Archæopteryx (the earliest known fossil bird), and Compsognathus (a small Dinosaur)
It seems natural to pass from the fossil reptiles to the birds. But as a matter of fact the birds are not very closely related to the Pterodactyls, and seem to have been descended from some other very special form of reptiles, so peculiar as to be considered a distinct class. It may actually have been descended from those reptiles among the Dinosaurs which walked on their hind legs and had only three toes to the foot. The first bird found belongs to Jurassic times; and its skeleton, found in some slate remains at Solenhofen in Bavaria, is now to be seen in the Natural History Museum. There is another one in Berlin. This bird, called the Archæopteryx, was of the size of a large pigeon, had a short head apparently without a beak, and its jaws were armed with teeth. Whereas living birds have the fingers of their "hands" tied together in their wings, this bird has three distinct fingers at the corner of its wings, each armed with a claw. Its legs were like those of living birds, and it had four toes. Its tail was unlike that of any living bird, and like that of a lizard.

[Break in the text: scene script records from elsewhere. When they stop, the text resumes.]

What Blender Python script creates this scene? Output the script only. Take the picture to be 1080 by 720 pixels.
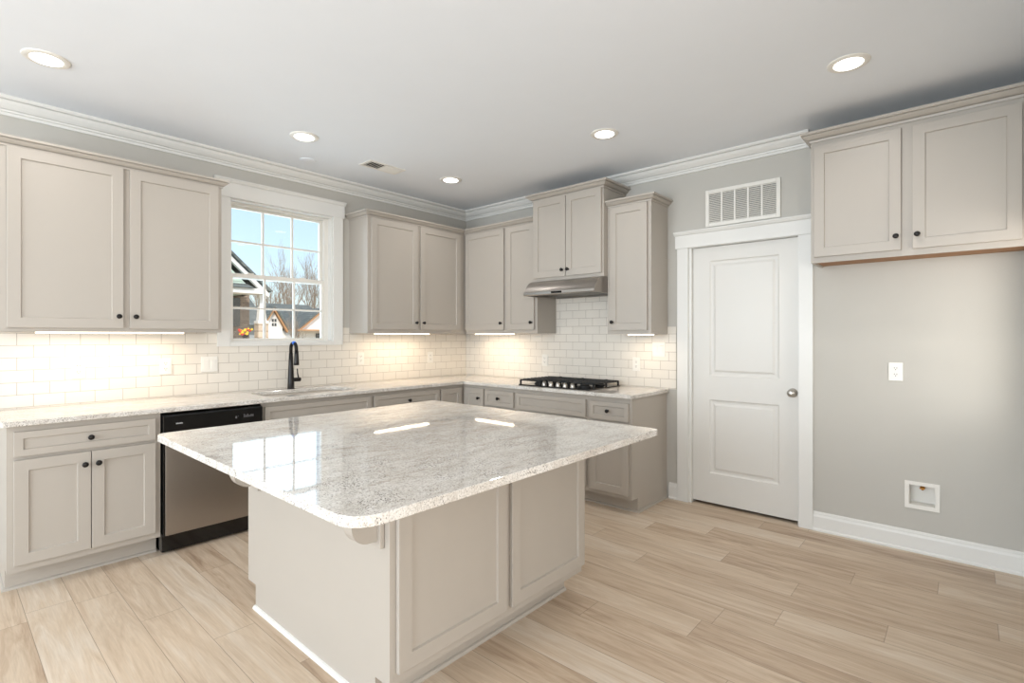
import bpy, bmesh, math, random
from mathutils import Vector, Matrix
random.seed(7)
for o in list(bpy.data.objects):
    bpy.data.objects.remove(o)
SC = bpy.context.scene
COL = SC.collection
PI = math.pi

# ---------------------------------------------------------------- camera
cam = bpy.data.cameras.new('camera')
cam.sensor_width = 36.0
cam.lens = 18.0
cam.shift_y = (354.45 - 360.0) / 1080.0
cam.clip_start = 0.02
cam.clip_end = 500
camo = bpy.data.objects.new('camera', cam)
camo.location = (-4.0966, -4.3375, 1.3556)
camo.rotation_euler = (PI / 2, 0, -0.8464)
COL.objects.link(camo)
SC.camera = camo

# ---------------------------------------------------------------- exposure
SC.view_settings.view_transform = 'Standard'
SC.view_settings.look = 'None'
SC.view_settings.exposure = 0.15
SC.view_settings.gamma = 1.0
SC.view_settings.use_curve_mapping = False

# ---------------------------------------------------------------- sky
W = bpy.data.worlds.new('sky')
SC.world = W
W.use_nodes = True
wn = W.node_tree
wn.nodes.clear()
sky = wn.nodes.new('ShaderNodeTexSky')
sky.sky_type = 'NISHITA'
sky.sun_disc = False
sky.sun_elevation = math.radians(38)
sky.sun_rotation = math.radians(150)
sky.air_density = 1.0
sky.dust_density = 1.5
sky.ozone_density = 1.5
bg = wn.nodes.new('ShaderNodeBackground')
bg.inputs['Strength'].default_value = 0.24
wo = wn.nodes.new('ShaderNodeOutputWorld')
haze = wn.nodes.new('ShaderNodeMixRGB')
haze.inputs[0].default_value = 0.45
haze.inputs[2].default_value = (2.9, 3.7, 4.2, 1)
wn.links.new(sky.outputs[0], haze.inputs[1])
wn.links.new(haze.outputs[0], bg.inputs[0])
wn.links.new(bg.outputs[0], wo.inputs[0])


def lamp(name, kind, loc, rot, energy, color=(1, 1, 1), sx=1.0, sy=None, spread=None, shape=None):
    l = bpy.data.lights.new(name, kind)
    l.energy = energy
    l.color = color
    if kind == 'AREA':
        l.shape = shape or ('RECTANGLE' if sy else 'SQUARE')
        l.size = sx
        if sy:
            l.size_y = sy
        if spread:
            l.spread = spread
    o = bpy.data.objects.new(name, l)
    o.location = loc
    o.rotation_euler = rot
    COL.objects.link(o)
    return o


sun = lamp('sun', 'SUN', (0, -10, 20), (math.radians(50), 0, math.radians(-28)), 3.2, (1.0, 0.95, 0.88))
sun.data.angle = 0.01
# daylight from the windows of the living area behind the camera
lamp('daylight_west', 'AREA', (-7.6, -2.7, 1.45), (0, math.radians(-90), 0), 240, (0.80, 0.905, 1.0), 2.2, 5.0)
lamp('daylight_south', 'AREA', (-3.9, -7.1, 1.45), (math.radians(90), 0, 0), 112, (0.97, 0.96, 0.94), 5.0, 2.2)
# daylight through the kitchen window over the sink
lamp('daylight_sink', 'AREA', (-2.14, 0.2, 1.87), (math.radians(-90), 0, 0), 8, (0.66, 0.86, 1.0), 0.82, 1.08)
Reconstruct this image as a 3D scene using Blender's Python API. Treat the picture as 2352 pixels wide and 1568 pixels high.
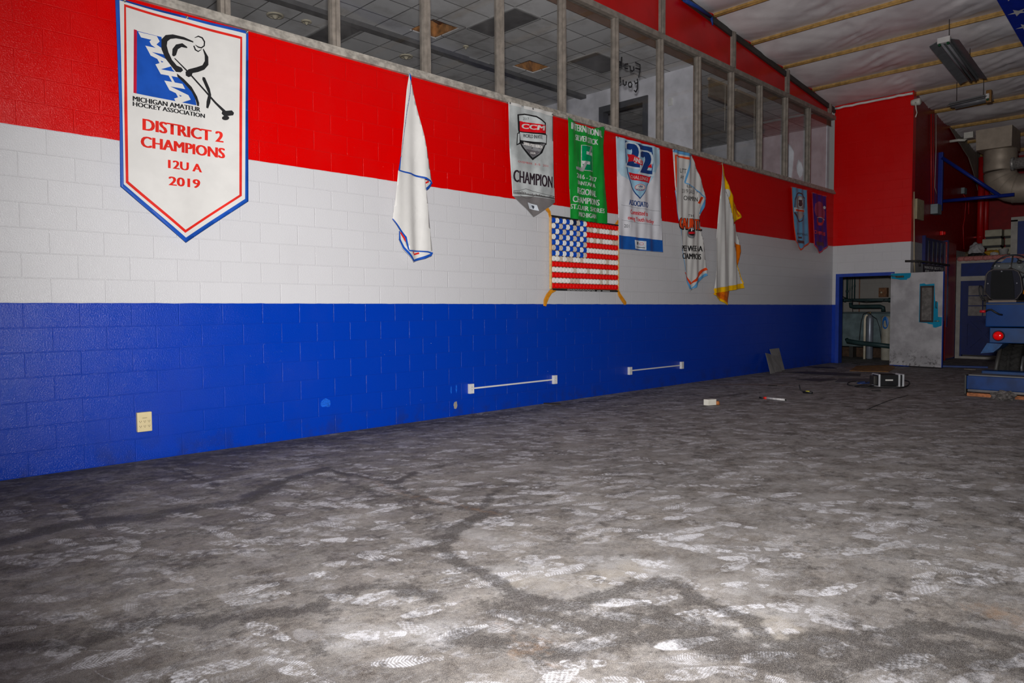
import bpy, bmesh, math, random
from mathutils import Vector, Matrix, noise

random.seed(7)
for o in list(bpy.data.objects):
    bpy.data.objects.remove(o, do_unlink=True)
SC = bpy.context.scene
COL = SC.collection

# ------------------------------------------------------------------ camera
F_PX, YAW, PIT, ROLL, CD, CH = 1647.3849, 0.7877, 0.0446, -0.0053, 6.9231, 1.3481
W0, H0 = 2352.0, 1568.0
CF = Vector((math.cos(YAW) * math.cos(PIT), math.sin(YAW) * math.cos(PIT), -math.sin(PIT)))
_R = Vector((math.sin(YAW), -math.cos(YAW), 0))
_U = _R.cross(CF)
CR = math.cos(ROLL) * _R + math.sin(ROLL) * _U
CU = -math.sin(ROLL) * _R + math.cos(ROLL) * _U
CO = Vector((0, -CD, CH))
cam_data = bpy.data.cameras.new('camera')
cam = bpy.data.objects.new('camera', cam_data)
COL.objects.link(cam)
cam_data.sensor_width = 36.0
cam_data.lens = F_PX / W0 * 36.0
cam_data.clip_start = 0.05
cam_data.clip_end = 200
M4 = Matrix(((CR.x, CU.x, -CF.x, CO.x), (CR.y, CU.y, -CF.y, CO.y), (CR.z, CU.z, -CF.z, CO.z), (0, 0, 0, 1)))
cam.matrix_world = M4
SC.camera = cam


def at(px, py, ax, v):
    """a pixel of the photograph onto the plane x, y or z = v"""
    d = CF + CR * ((px - W0 / 2) / F_PX) - CU * ((py - H0 / 2) / F_PX)
    i = 'xyz'.index(ax)
    return CO + d * ((v - CO[i]) / d[i])


# ------------------------------------------------------------------ light and exposure
world = bpy.data.worlds.new('world')
SC.world = world
world.use_nodes = True
bg = world.node_tree.nodes['Background']
bg.inputs[0].default_value = (1.0, 0.97, 0.95, 1)
bg.inputs[1].default_value = 0.09
SC.view_settings.view_transform = 'Standard'
SC.view_settings.look = 'None'
SC.view_settings.gamma = 1.0
SC.view_settings.use_curve_mapping = False
SC.view_settings.exposure = 0.0


def spot(name, loc, target, watt, size, blend, radius, color=(1, 1, 1)):
    l = bpy.data.lights.new(name, 'SPOT')
    l.energy = watt
    l.spot_size = math.radians(size)
    l.spot_blend = blend
    l.shadow_soft_size = radius
    l.color = color
    o = bpy.data.objects.new(name, l)
    COL.objects.link(o)
    o.location = loc
    o.rotation_euler = (Vector(target) - Vector(loc)).to_track_quat('-Z', 'Y').to_euler()
    return o


# the photographer's flash, held beside the camera and pointed along the wall
spot('camera_flash', (0.15, -6.75, 1.75), (9.0, 0.0, 2.1), 3350, 116, 0.95, 0.12, (1.0, 0.985, 0.97))

# ------------------------------------------------------------------ node materials
MATS = {}


def new_mat(name):
    m = bpy.data.materials.new(name)
    m.use_nodes = True
    nt = m.node_tree
    b = nt.nodes['Principled BSDF']
    return m, nt, b


def lin(c):
    return tuple((x / 12.92 if x <= 0.04045 else ((x + 0.055) / 1.055) ** 2.4) for x in c)


def rgb(r, g, b):
    return lin((r / 255, g / 255, b / 255)) + (1,)


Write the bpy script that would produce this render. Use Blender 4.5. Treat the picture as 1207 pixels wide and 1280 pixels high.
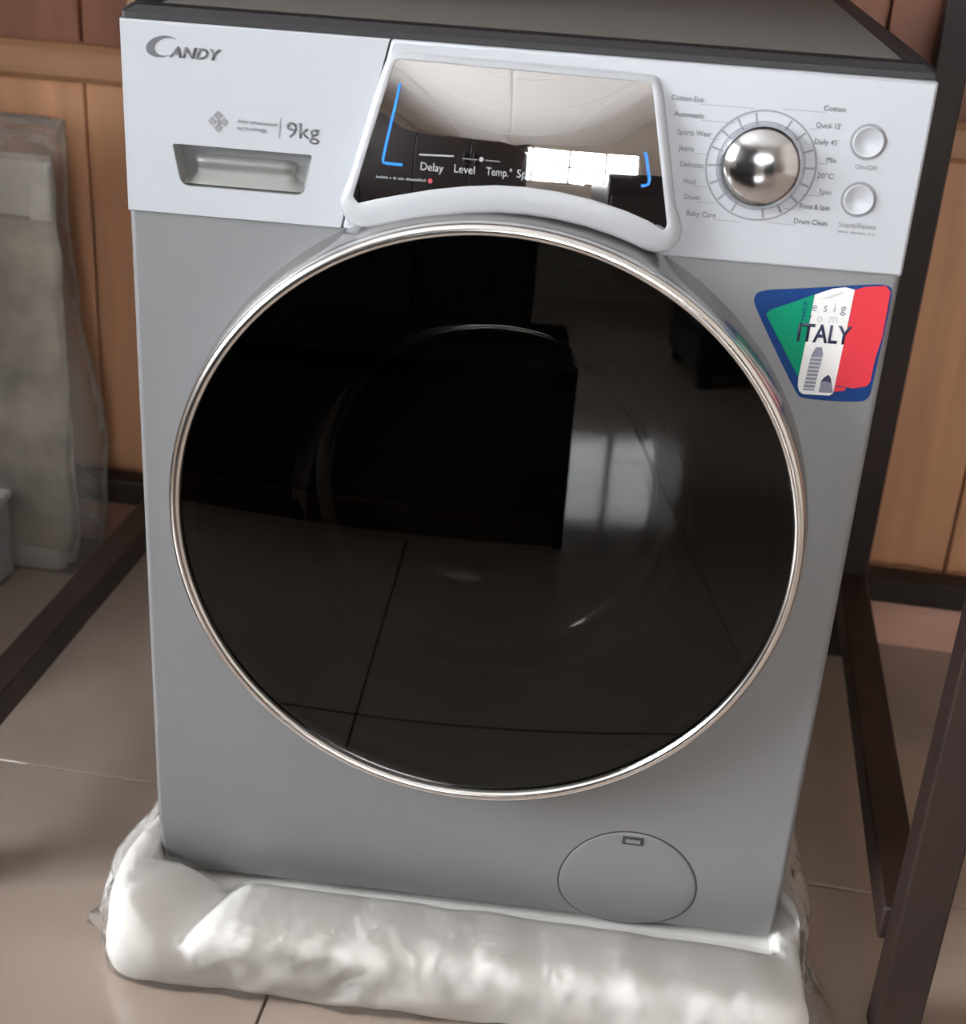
import bpy, bmesh, math, random
from mathutils import Vector, Matrix, Euler, noise
random.seed(7)
for o in list(bpy.data.objects): bpy.data.objects.remove(o)
scene = bpy.context.scene
C = scene.collection

# ---------------------------------------------------------------- camera
CAM = (0.0763, -1.0805, 1.0065)
ROT = (1.1245, -0.0609, 0.1044)
FPX = 1779.3                      # focal length in pixels of the 1207 x 1280 frame
cd = bpy.data.cameras.new('camera'); cam = bpy.data.objects.new('camera', cd); C.objects.link(cam)
cam.location = CAM; cam.rotation_euler = ROT
cd.sensor_fit = 'HORIZONTAL'; cd.sensor_width = 36.0; cd.lens = FPX / 1207 * 36.0
cd.clip_start = 0.02
cd.dof.use_dof = True; cd.dof.focus_distance = 1.2; cd.dof.aperture_fstop = 7.0
scene.camera = cam

# ---------------------------------------------------------------- daylight and exposure
SKY = 28.0
w = bpy.data.worlds.new('sky'); scene.world = w; w.use_nodes = True
bg = w.node_tree.nodes['Background']
bg.inputs['Color'].default_value = (0.97, 0.98, 1.0, 1); bg.inputs['Strength'].default_value = SKY
vs = scene.view_settings
vs.view_transform = 'Standard'; vs.look = 'None'; vs.gamma = 1.0; vs.use_curve_mapping = False
vs.exposure = 0.2

# ---------------------------------------------------------------- geometry of the place
RA = math.radians(-3.3)           # the room is turned a little against the machine
def room(x, y, z=0.0):            # room coordinates -> world
    return Vector((math.cos(RA)*x - math.sin(RA)*y, math.sin(RA)*x + math.cos(RA)*y, z))
ROTM = Euler(ROT).to_matrix()
def ray(u, v): return ROTM @ Vector(((u-603.5)/FPX, -(v-640)/FPX, -1.0))
def fp(u, v, y=0.0):              # measured spot on the machine's front plane -> (x, z)
    d = ray(u, v); t = (y-CAM[1])/d.y
    return (CAM[0]+d.x*t, CAM[2]+d.z*t)

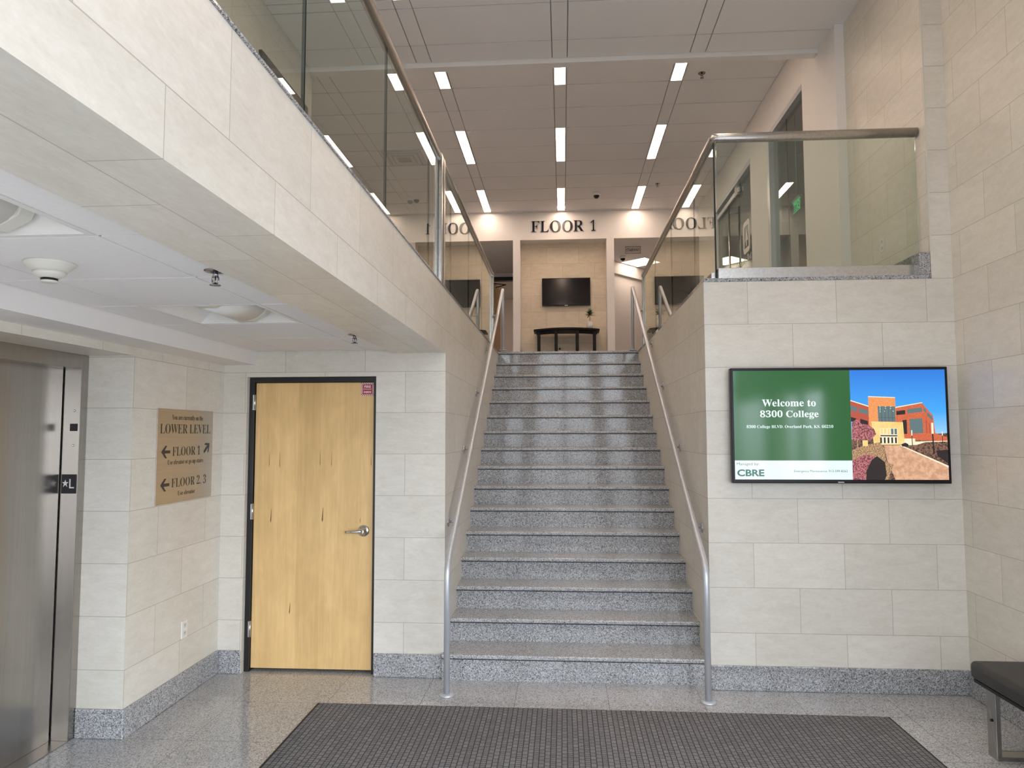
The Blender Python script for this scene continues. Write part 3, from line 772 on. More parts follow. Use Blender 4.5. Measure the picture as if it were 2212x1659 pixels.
# ================================================================== OUTLETS
def outlet(name, label, org, u, n, w=0.072, h=0.116):
    """org: centre; u: horizontal direction; n: outward normal"""
    t = thing(name, label, 'outlet', org, 'wall outlets')
    u, n = Vector(u), Vector(n); z = Vector((0, 0, 1))
    def P(a, b, d): return tuple(u * a + z * b + n * d)
    def plate(w_, h_, d0, d1, cb=0, mat=M_WHITE, nm='cover_plate', ca=0):
        vs_ = [P(ca + sx_ * w_ / 2, cb + sz_ * h_ / 2, d) for d in (d0, d1) for sx_, sz_ in ((-1, -1), (1, -1), (1, 1), (-1, 1))]
        return MB().mesh(vs_, [(0, 1, 2, 3), (4, 5, 6, 7), (0, 1, 5, 4), (1, 2, 6, 5), (2, 3, 7, 6), (3, 0, 4, 7)]).build(nm, mat, t, 0.0012)
    plate(w, h, 0, 0.006)
    for cb in (-0.026, 0.026):
        r = plate(0.034, 0.030, 0.006, 0.008, cb, M_CREAM, 'socket')
        for ca in (-0.008, 0.008):
            s_ = plate(0.003, 0.010, 0.0078, 0.0084, cb + 0.003, M_BLACKP, 'slot', ca)
            s_.parent = r
    return t
outlet('wall_outlet', 'white wall outlet low on the left stone wall under the directory plate', (XE, -0.374, 0.448), (0, 1, 0), (1, 0, 0))
outlet('wall_outlet', 'white wall outlet on the stone wall behind the right balcony glass', (XB, 0.745, 3.275), (0, -1, 0), (-1, 0, 0))
t = outlet('wall_outlet', 'small white outlet low on the niche wall under the black table', (-0.187, 8.349, 3.345), (1, 0, 0), (0, -1, 0), 0.07, 0.075)
q = MB().box(-0.018, 0.018, -0.035, -0.008, -0.016, 0.016).build('plug', M_BLACKP, t, 0.004)

# ================================================================== CEILING THINGS
# low-ceiling lamps (off): recessed box with a curved centre basket
def troffer(name, hole, label):
    x0, x1, y0, y1 = hole; cx_, cy_ = (x0 + x1) / 2, (y0 + y1) / 2; w = 0.305
    t = thing(name, label, 'ceiling light', (cx_, cy_, LZ), 'square ceiling lamps under the left balcony')
    w -= 0.004
    m = MB()
    f0 = w - 0.022
    for s in (-1, 1):
        m.box(s * f0, s * w, -w, w, 0.0, 0.01).box(-f0, f0, s * f0, s * w, 0.0, 0.01)
    m.build('frame', M_WHITE, t)
    m = MB()
    A = [(-f0, -f0, 0.008), (f0, -f0, 0.008), (f0, f0, 0.008), (-f0, f0, 0.008)]; B = [(-0.16, -0.27, 0.13), (0.16, -0.27, 0.13), (0.16, 0.27, 0.13), (-0.16, 0.27, 0.13)]
    m.mesh(A + B, [(0, 1, 5, 4), (1, 2, 6, 5), (2, 3, 7, 6), (3, 0, 4, 7), (4, 5, 6, 7)])
    m.build('reflector', M_WHITE, t)
    m = MB(); vs_ = []; n = 12
    for yy in (-0.205, 0.205):
        for k in range(n + 1):
            a_ = PI * k / n; vs_.append((0.125 * math.cos(a_), yy, 0.085 - 0.085 * math.sin(a_)))
    fs = [(k, k + 1, n + 2 + k, n + 1 + k) for k in range(n)]
    m.mesh(vs_, fs, 0, True); m.mesh(vs_[:n + 1], [tuple(range(n + 1))]); m.mesh(vs_[n + 1:], [tuple(range(n + 1))])
    m.build('lamp_basket', M_WHITE, t)
    for yy in (-0.228, 0.228):
        m = MB(); oct_ = [(0.148 * math.cos(a_), 0.100 - 0.104 * math.sin(a_)) for a_ in [PI * k / 5 for k in range(6)]]
        s = 1 if yy > 0 else -1
        m.prism(oct_, 'y', yy - 0.03, yy + 0.03); m.build('end_cap', M_CREAM, t, 0.004)
    return t
troffer('ceiling_lamp', troffers[0], 'square recessed ceiling lamp, switched off, above the wooden door hall')
troffer('ceiling_lamp', troffers[1], 'square recessed ceiling lamp, switched off, cut by the left photo edge')

# smoke detector
t = thing('smoke_detector', 'round white smoke detector under the low left ceiling', 'smoke detector', (-2.005, -2.72, LZ))
MB().lathe([(0.085, 0), (0.083, -0.008), (0.062, -0.028), (0.056, -0.034)]).build('base', M_CREAM, t)
MB().lathe([(0.056, -0.034), (0.050, -0.046), (0.036, -0.056), (0.030, -0.058)]).build('housing', M_CREAM, t)
MB().lathe([(0.028, -0.058), (0.028, -0.066)]).build('sensor_slots', M_BLACKP, t)
MB().lathe([(0.029, -0.066), (0.027, -0.072), (0.01, -0.073)]).build('cap', M_CREAM, t)

# sprinklers
M_SPRK = plain('sprinkler_metal', (0.30, 0.30, 0.31), 0.22, 1.0)
def sprinkler_mesh():
    t = thing('sprinkler', 'sprinkler', 'sprinkler', (0, 0, 0), 'ceiling sprinklers')
    MB().lathe([(0.043, 0), (0.043, -0.003), (0.036, -0.006), (0.026, -0.003), (0.024, -0.001)], seg=28).build('escutcheon', M_SPRK, t)
    m = MB().tube([(0, 0, -0.001), (0, 0, -0.026)], 0.010, 12)
    for s in (-1, 1): m.tube([(s * 0.008, 0, -0.022), (s * 0.012, 0, -0.030), (s * 0.012, 0, -0.044), (s * 0.004, 0, -0.053)], 0.0036, 8)
    m.tube([(0, 0, -0.026), (0, 0, -0.052)], 0.0032, 8)
    m.build('frame', M_SPRK, t)
    m = MB().lathe([(0.007, -0.050), (0.008, -0.055), (0.021, -0.0555), (0.021, -0.058), (0.006, -0.059)], seg=20)
    m.build('deflector', M_SPRK, t)
    return t
spr = sprinkler_mesh()
for i, (p, lab) in enumerate([((-1.462, -2.55, LZ), 'chrome ceiling sprinkler nearer the smoke detector, beside the stone beam'),
                              ((-1.446, -0.736, LZ), 'chrome ceiling sprinkler above the wooden door, beside the stone beam'),
                              ((1.479, 2.97, ZL), 'small ceiling sprinkler beside the right lamp row, near the ceiling drop'),
                              ((1.448, 6.67, ZL), 'small ceiling sprinkler beside the far end of the right lamp row')]):
    q = spr if i == 0 else copy_tree(spr)
    q.location = p; q['label'] = lab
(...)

Whereas the bony part of the tail of living birds is very short and bears the tail feathers set across it fanwise, the Archæopteryx had a long bony tail made up of many bones, and the feathers were set in a series one behind the other till the tail looked like the leaf of a date palm in shape. Strange as this little creature appears it was a genuine bird, for it had these feathers well developed, as the two fossil specimens showed. There are two sets of feathers forming the wings, and the thighs were also covered with feathers.